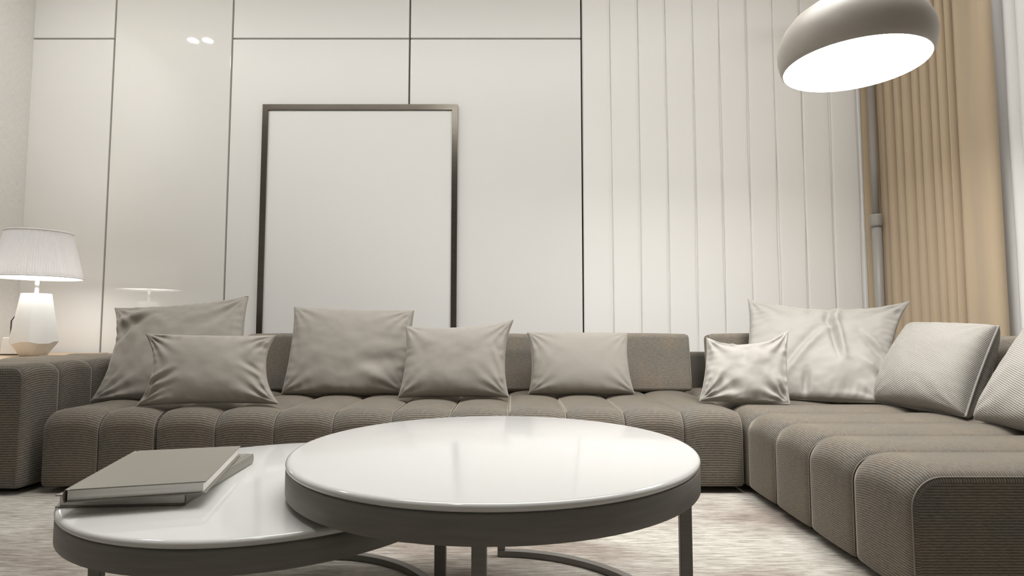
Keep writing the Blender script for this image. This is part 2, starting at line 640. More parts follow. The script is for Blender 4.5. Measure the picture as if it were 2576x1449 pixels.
seat_m = empty('sofa_seat_module', (-0.296, (FY + BY) / 2, 0), 0, 'long ten-channel grey-brown ribbed sofa seat section behind the white coffee tables', 'sofa')
first = None
W10 = 0.2785
for i in range(10):
    f = make_channel(seat_m, W10 - 0.001, BY - FY, SEAT, (-1.253 + W10 * i, 0, 0), first)
    first = first or f
box('plinth', (-1.36, -0.38, 0.0), (1.36, 0.5, 0.05), M_BLACK, seat_m)
box('back_rail', (-1.39, BY - 3.34 + 0.005, 0.03), (1.39, 4.06 - 3.34, 0.615), M_SOFA, seat_m, 0.03, 4, True)

# left armrest block, channels run across it one behind the other
arm = empty('sofa_armrest_module', (-2.575, 3.4, 0), 0, 'wide padded grey-brown ribbed sofa armrest block at the far left, beside the table lamp', 'sofa')
ARMH = 0.612
AW = 0.57
YA = [2.765, 2.99, 3.222, 3.454, 3.686, 3.918]
first = None
for i in range(5):
    wv = YA[i + 1] - YA[i] - 0.001
    # rotate so that the channel's long axis runs along x and its rolled front faces +x (towards the seat)
    ch = make_channel(arm, wv, AW, ARMH, (0, (YA[i] + YA[i + 1]) / 2 - 3.4, 0), None, True, 'channel', False, 0.055, 0.022, 0.022)
    ch.rotation_euler = (0, 0, radians(90))
    if i == 0:
        vs_, fs_, uv_, wl_ = channel_geo(wv, AW, ARMH, 0.055, 0.022, 0.022, 0.03)
        tube('piping', [(-x, y, z) for x, y, z in wl_], 0.0021, M_PIPE, ch, 6)
box('plinth', (-0.2, -0.55, 0), (0.2, 0.48, 0.05), M_BLACK, arm)

# chaise run on the right, channels one behind the other, rolled front faces -x
CX0, CX1 = 1.105, 2.40
chaise = empty('sofa_chaise_module', ((CX0 + CX1) / 2, 2.80, 0), 0, 'deep grey-brown ribbed sofa chaise section running towards the viewer at the right', 'sofa')
YC = [1.66, 1.946, 2.230, 2.514, 2.800, 3.086, 3.372, 3.66, 3.90]
for i in range(len(YC) - 1):
    wv = YC[i + 1] - YC[i] - 0.001
    ch = make_channel(chaise, wv, CX1 - CX0, SEAT, (0, (YC[i] + YC[i + 1]) / 2 - 2.80, 0), None, True, 'channel', i == 0, 0.095, 0.026, 0.026, mat=M_CHAISE)
    ch.rotation_euler = (0, 0, radians(-90))
    # the near end's outline: welt at +x after -90 deg turn lies towards -y (viewer)
box('plinth', (-0.50, -0.98, 0), (0.6, 1.0, 0.05), M_BLACK, chaise)
box('back_rail', (CX1 + 0.004 - 1.7525, -1.12, 0.03), (2.575 - 1.7525, 1.26, 0.615), M_SOFA, chaise, 0.03, 4, True)
box('back_rail', (1.10 - 1.7525, 3.904 - 2.8, 0.03), (CX1 - 1.7525, 4.06 - 2.8, 0.615), M_SOFA, chaise, 0.03, 4, True)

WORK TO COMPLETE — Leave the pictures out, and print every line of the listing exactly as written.

WRITTEN RESPONSE —
Keep writing the Blender script for this image. This is part 2, starting at line 640. More parts follow. The script is for Blender 4.5. Measure the picture as if it were 2576x1449 pixels.
seat_m = empty('sofa_seat_module', (-0.296, (FY + BY) / 2, 0), 0, 'long ten-channel grey-brown ribbed sofa seat section behind the white coffee tables', 'sofa')
first = None
W10 = 0.2785
for i in range(10):
    f = make_channel(seat_m, W10 - 0.001, BY - FY, SEAT, (-1.253 + W10 * i, 0, 0), first)
    first = first or f
box('plinth', (-1.36, -0.38, 0.0), (1.36, 0.5, 0.05), M_BLACK, seat_m)
box('back_rail', (-1.39, BY - 3.34 + 0.005, 0.03), (1.39, 4.06 - 3.34, 0.615), M_SOFA, seat_m, 0.03, 4, True)

# left armrest block, channels run across it one behind the other
arm = empty('sofa_armrest_module', (-2.575, 3.4, 0), 0, 'wide padded grey-brown ribbed sofa armrest block at the far left, beside the table lamp', 'sofa')
ARMH = 0.612
AW = 0.57
YA = [2.765, 2.99, 3.222, 3.454, 3.686, 3.918]
first = None
for i in range(5):
    wv = YA[i + 1] - YA[i] - 0.001
    # rotate so that the channel's long axis runs along x and its rolled front faces +x (towards the seat)
    ch = make_channel(arm, wv, AW, ARMH, (0, (YA[i] + YA[i + 1]) / 2 - 3.4, 0), None, True, 'channel', False, 0.055, 0.022, 0.022)
    ch.rotation_euler = (0, 0, radians(90))
    if i == 0:
        vs_, fs_, uv_, wl_ = channel_geo(wv, AW, ARMH, 0.055, 0.022, 0.022, 0.03)
        tube('piping', [(-x, y, z) for x, y, z in wl_], 0.0021, M_PIPE, ch, 6)
box('plinth', (-0.2, -0.55, 0), (0.2, 0.48, 0.05), M_BLACK, arm)

# chaise run on the right, channels one behind the other, rolled front faces -x
CX0, CX1 = 1.105, 2.40
chaise = empty('sofa_chaise_module', ((CX0 + CX1) / 2, 2.80, 0), 0, 'deep grey-brown ribbed sofa chaise section running towards the viewer at the right', 'sofa')
YC = [1.66, 1.946, 2.230, 2.514, 2.800, 3.086, 3.372, 3.66, 3.90]
for i in range(len(YC) - 1):
    wv = YC[i + 1] - YC[i] - 0.001
    ch = make_channel(chaise, wv, CX1 - CX0, SEAT, (0, (YC[i] + YC[i + 1]) / 2 - 2.80, 0), None, True, 'channel', i == 0, 0.095, 0.026, 0.026, mat=M_CHAISE)
    ch.rotation_euler = (0, 0, radians(-90))
    # the near end's outline: welt at +x after -90 deg turn lies towards -y (viewer)
box('plinth', (-0.50, -0.98, 0), (0.6, 1.0, 0.05), M_BLACK, chaise)
box('back_rail', (CX1 + 0.004 - 1.7525, -1.12, 0.03), (2.575 - 1.7525, 1.26, 0.615), M_SOFA, chaise, 0.03, 4, True)
box('back_rail', (1.10 - 1.7525, 3.904 - 2.8, 0.03), (CX1 - 1.7525, 4.06 - 2.8, 0.615), M_SOFA, chaise, 0.03, 4, True)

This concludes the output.